Extract the complete listing and repeat it word for word.

##### Source data

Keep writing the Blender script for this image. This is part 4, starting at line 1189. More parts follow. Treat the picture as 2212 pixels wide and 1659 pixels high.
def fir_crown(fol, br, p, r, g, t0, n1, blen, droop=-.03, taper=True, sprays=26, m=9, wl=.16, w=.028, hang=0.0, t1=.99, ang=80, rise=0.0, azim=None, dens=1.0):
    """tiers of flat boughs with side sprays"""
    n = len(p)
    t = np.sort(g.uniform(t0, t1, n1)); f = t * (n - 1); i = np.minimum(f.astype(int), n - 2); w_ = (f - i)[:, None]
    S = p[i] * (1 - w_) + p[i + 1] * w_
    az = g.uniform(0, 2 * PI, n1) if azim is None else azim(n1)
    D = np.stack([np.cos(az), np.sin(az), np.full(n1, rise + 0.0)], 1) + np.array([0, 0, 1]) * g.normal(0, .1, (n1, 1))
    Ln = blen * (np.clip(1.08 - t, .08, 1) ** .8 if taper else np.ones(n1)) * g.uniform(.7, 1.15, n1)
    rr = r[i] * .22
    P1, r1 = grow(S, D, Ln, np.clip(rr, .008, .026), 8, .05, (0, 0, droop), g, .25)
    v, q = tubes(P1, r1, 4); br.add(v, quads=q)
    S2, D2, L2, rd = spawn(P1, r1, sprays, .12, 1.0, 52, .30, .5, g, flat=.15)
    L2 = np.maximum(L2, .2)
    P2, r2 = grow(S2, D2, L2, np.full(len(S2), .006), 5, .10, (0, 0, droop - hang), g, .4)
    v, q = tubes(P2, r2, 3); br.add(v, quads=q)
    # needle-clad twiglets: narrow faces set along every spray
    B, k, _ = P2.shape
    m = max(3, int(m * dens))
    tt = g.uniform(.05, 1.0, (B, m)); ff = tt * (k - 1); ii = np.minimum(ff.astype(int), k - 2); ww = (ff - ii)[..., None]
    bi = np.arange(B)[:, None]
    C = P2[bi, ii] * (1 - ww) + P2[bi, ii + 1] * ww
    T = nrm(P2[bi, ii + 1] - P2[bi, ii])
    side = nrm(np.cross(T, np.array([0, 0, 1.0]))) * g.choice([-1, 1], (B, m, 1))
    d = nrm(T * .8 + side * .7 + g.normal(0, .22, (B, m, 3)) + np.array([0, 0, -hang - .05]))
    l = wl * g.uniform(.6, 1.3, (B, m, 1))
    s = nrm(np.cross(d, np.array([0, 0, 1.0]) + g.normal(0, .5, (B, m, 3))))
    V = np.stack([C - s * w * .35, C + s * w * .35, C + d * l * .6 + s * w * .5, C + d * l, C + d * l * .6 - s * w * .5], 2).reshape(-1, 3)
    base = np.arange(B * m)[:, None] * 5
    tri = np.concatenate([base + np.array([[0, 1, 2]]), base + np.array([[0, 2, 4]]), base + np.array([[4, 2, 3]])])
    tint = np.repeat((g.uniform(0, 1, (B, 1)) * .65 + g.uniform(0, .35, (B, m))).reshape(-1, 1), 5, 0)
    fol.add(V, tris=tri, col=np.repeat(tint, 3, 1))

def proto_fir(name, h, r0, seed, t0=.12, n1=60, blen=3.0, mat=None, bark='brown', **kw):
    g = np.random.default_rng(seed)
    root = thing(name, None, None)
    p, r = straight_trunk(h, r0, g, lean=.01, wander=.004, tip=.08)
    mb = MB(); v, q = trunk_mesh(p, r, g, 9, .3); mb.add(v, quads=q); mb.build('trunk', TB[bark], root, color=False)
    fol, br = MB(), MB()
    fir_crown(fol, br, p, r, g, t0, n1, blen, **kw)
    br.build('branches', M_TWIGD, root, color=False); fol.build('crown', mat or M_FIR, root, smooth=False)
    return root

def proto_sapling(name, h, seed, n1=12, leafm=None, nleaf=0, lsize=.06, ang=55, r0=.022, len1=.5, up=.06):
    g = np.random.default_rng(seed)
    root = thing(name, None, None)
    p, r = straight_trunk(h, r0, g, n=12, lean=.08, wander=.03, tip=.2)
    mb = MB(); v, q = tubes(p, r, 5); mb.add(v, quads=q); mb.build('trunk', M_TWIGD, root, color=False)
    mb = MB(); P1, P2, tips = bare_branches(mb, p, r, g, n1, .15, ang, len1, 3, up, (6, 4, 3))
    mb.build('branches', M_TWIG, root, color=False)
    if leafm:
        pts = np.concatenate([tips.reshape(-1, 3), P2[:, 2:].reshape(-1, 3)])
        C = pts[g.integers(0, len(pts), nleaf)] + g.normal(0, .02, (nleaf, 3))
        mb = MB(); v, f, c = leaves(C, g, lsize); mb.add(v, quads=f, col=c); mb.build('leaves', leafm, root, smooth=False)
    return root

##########

- _Output of the task_:
Keep writing the Blender script for this image. This is part 4, starting at line 1189. More parts follow. Treat the picture as 2212 pixels wide and 1659 pixels high.
def fir_crown(fol, br, p, r, g, t0, n1, blen, droop=-.03, taper=True, sprays=26, m=9, wl=.16, w=.028, hang=0.0, t1=.99, ang=80, rise=0.0, azim=None, dens=1.0):
    """tiers of flat boughs with side sprays"""
    n = len(p)
    t = np.sort(g.uniform(t0, t1, n1)); f = t * (n - 1); i = np.minimum(f.astype(int), n - 2); w_ = (f - i)[:, None]
    S = p[i] * (1 - w_) + p[i + 1] * w_
    az = g.uniform(0, 2 * PI, n1) if azim is None else azim(n1)
    D = np.stack([np.cos(az), np.sin(az), np.full(n1, rise + 0.0)], 1) + np.array([0, 0, 1]) * g.normal(0, .1, (n1, 1))
    Ln = blen * (np.clip(1.08 - t, .08, 1) ** .8 if taper else np.ones(n1)) * g.uniform(.7, 1.15, n1)
    rr = r[i] * .22
    P1, r1 = grow(S, D, Ln, np.clip(rr, .008, .026), 8, .05, (0, 0, droop), g, .25)
    v, q = tubes(P1, r1, 4); br.add(v, quads=q)
    S2, D2, L2, rd = spawn(P1, r1, sprays, .12, 1.0, 52, .30, .5, g, flat=.15)
    L2 = np.maximum(L2, .2)
    P2, r2 = grow(S2, D2, L2, np.full(len(S2), .006), 5, .10, (0, 0, droop - hang), g, .4)
    v, q = tubes(P2, r2, 3); br.add(v, quads=q)
    # needle-clad twiglets: narrow faces set along every spray
    B, k, _ = P2.shape
    m = max(3, int(m * dens))
    tt = g.uniform(.05, 1.0, (B, m)); ff = tt * (k - 1); ii = np.minimum(ff.astype(int), k - 2); ww = (ff - ii)[..., None]
    bi = np.arange(B)[:, None]
    C = P2[bi, ii] * (1 - ww) + P2[bi, ii + 1] * ww
    T = nrm(P2[bi, ii + 1] - P2[bi, ii])
    side = nrm(np.cross(T, np.array([0, 0, 1.0]))) * g.choice([-1, 1], (B, m, 1))
    d = nrm(T * .8 + side * .7 + g.normal(0, .22, (B, m, 3)) + np.array([0, 0, -hang - .05]))
    l = wl * g.uniform(.6, 1.3, (B, m, 1))
    s = nrm(np.cross(d, np.array([0, 0, 1.0]) + g.normal(0, .5, (B, m, 3))))
    V = np.stack([C - s * w * .35, C + s * w * .35, C + d * l * .6 + s * w * .5, C + d * l, C + d * l * .6 - s * w * .5], 2).reshape(-1, 3)
    base = np.arange(B * m)[:, None] * 5
    tri = np.concatenate([base + np.array([[0, 1, 2]]), base + np.array([[0, 2, 4]]), base + np.array([[4, 2, 3]])])
    tint = np.repeat((g.uniform(0, 1, (B, 1)) * .65 + g.uniform(0, .35, (B, m))).reshape(-1, 1), 5, 0)
    fol.add(V, tris=tri, col=np.repeat(tint, 3, 1))

def proto_fir(name, h, r0, seed, t0=.12, n1=60, blen=3.0, mat=None, bark='brown', **kw):
    g = np.random.default_rng(seed)
    root = thing(name, None, None)
    p, r = straight_trunk(h, r0, g, lean=.01, wander=.004, tip=.08)
    mb = MB(); v, q = trunk_mesh(p, r, g, 9, .3); mb.add(v, quads=q); mb.build('trunk', TB[bark], root, color=False)
    fol, br = MB(), MB()
    fir_crown(fol, br, p, r, g, t0, n1, blen, **kw)
    br.build('branches', M_TWIGD, root, color=False); fol.build('crown', mat or M_FIR, root, smooth=False)
    return root

def proto_sapling(name, h, seed, n1=12, leafm=None, nleaf=0, lsize=.06, ang=55, r0=.022, len1=.5, up=.06):
    g = np.random.default_rng(seed)
    root = thing(name, None, None)
    p, r = straight_trunk(h, r0, g, n=12, lean=.08, wander=.03, tip=.2)
    mb = MB(); v, q = tubes(p, r, 5); mb.add(v, quads=q); mb.build('trunk', M_TWIGD, root, color=False)
    mb = MB(); P1, P2, tips = bare_branches(mb, p, r, g, n1, .15, ang, len1, 3, up, (6, 4, 3))
    mb.build('branches', M_TWIG, root, color=False)
    if leafm:
        pts = np.concatenate([tips.reshape(-1, 3), P2[:, 2:].reshape(-1, 3)])
        C = pts[g.integers(0, len(pts), nleaf)] + g.normal(0, .02, (nleaf, 3))
        mb = MB(); v, f, c = leaves(C, g, lsize); mb.add(v, quads=f, col=c); mb.build('leaves', leafm, root, smooth=False)
    return root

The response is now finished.